東日本大震災のとき、「データセンターの頑丈さのおかげでクラウドサービスは止まらなかった」。メタウォーターの浦谷氏は胸をなでおろした。東日本大震災を機に、システムを会社から離れた場所にあるデータセンターに移行した方が災害には有利との考えが広がり、企業の間でクラウドサービスの導入が進んだ。同社の顧客の中にも、東日本大震災を経験してクラウドサービスの良さを認識したという顧客が少なくなかったと浦谷氏は語る。

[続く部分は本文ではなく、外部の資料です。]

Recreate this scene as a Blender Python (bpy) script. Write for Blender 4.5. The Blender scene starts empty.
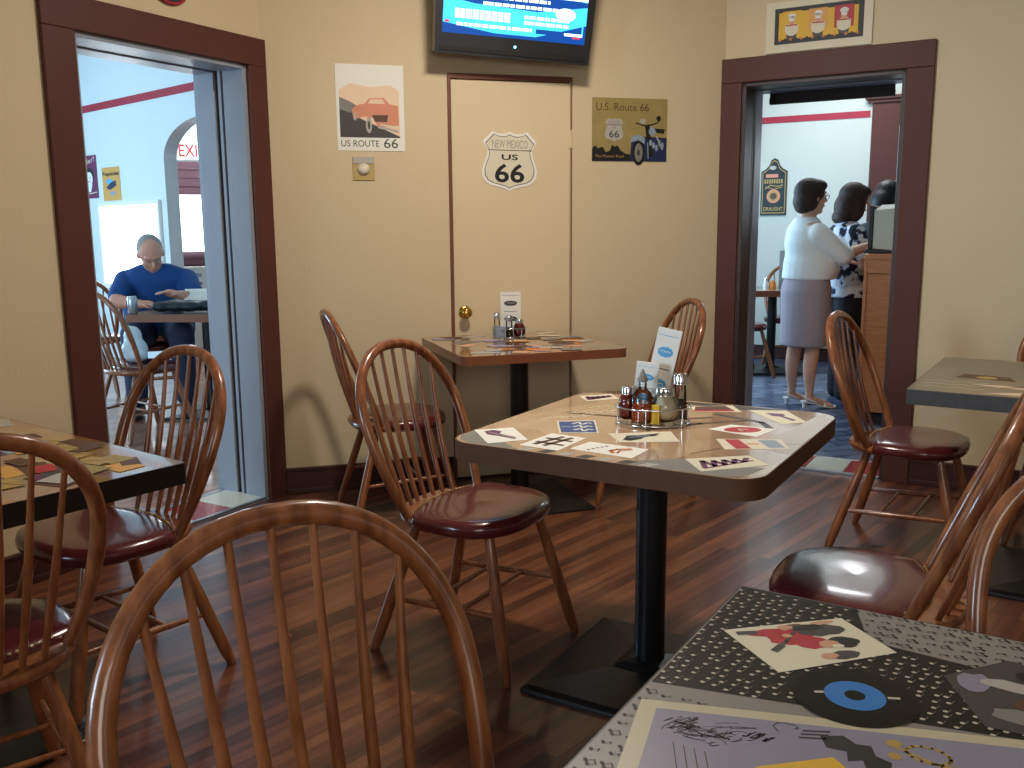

メタウォーターがクラウドサービスを導入してから、2021年で10年がたった。同社は2016年、システムをFUJITSU Cloud Service S5からPaaS(Platform as a Service)機能も備えた「FUJITSU Cloud Service K5」(現FUJITSU Hybrid IT Service FJcloud-O)に移行させた。10年間、大きなトラブルなく、システムが安定的に稼働しているという。富士通のクラウドサービスでメタウォーターが処理するデータ量は、1日当たり約15GBのペースで増えている。
クラウドサービスは、使い方によっては利用料金が割高になりかねない。同社は利用料金を抑えるために、インターネットとやりとりするデータ量を抑える、不要な仮想マシンを停止するなど、運用面での工夫を凝らしているという。
現在もメタウォーターは月1回のペースで富士通の担当者と会議し、不具合の調査報告を受けたり、改善点についてディスカッションしたりしている。「現場の担当者同士で信頼関係を築き、直接話せることも国産ベンダーの利点だ」と、メタウォーターの浦谷氏はみる。「今後のデータ活用の強化に向け、メタウォーターと議論を重ねながら提案したい」と、富士通でメタウォーターのビジネスを担当する吉江 祐紀子マネージャーは話す。
今後メタウォーターが取り組むのは、FUJITSU Hybrid IT Service FJcloud-Oを他のクラウドサービスと連携させるマルチクラウドの活用だ。「3大クラウドと呼ばれるAWS、『Microsoft Azure』『Google Cloud Platform』(GCP)との連携を視野に入れている」と浦谷氏は言う。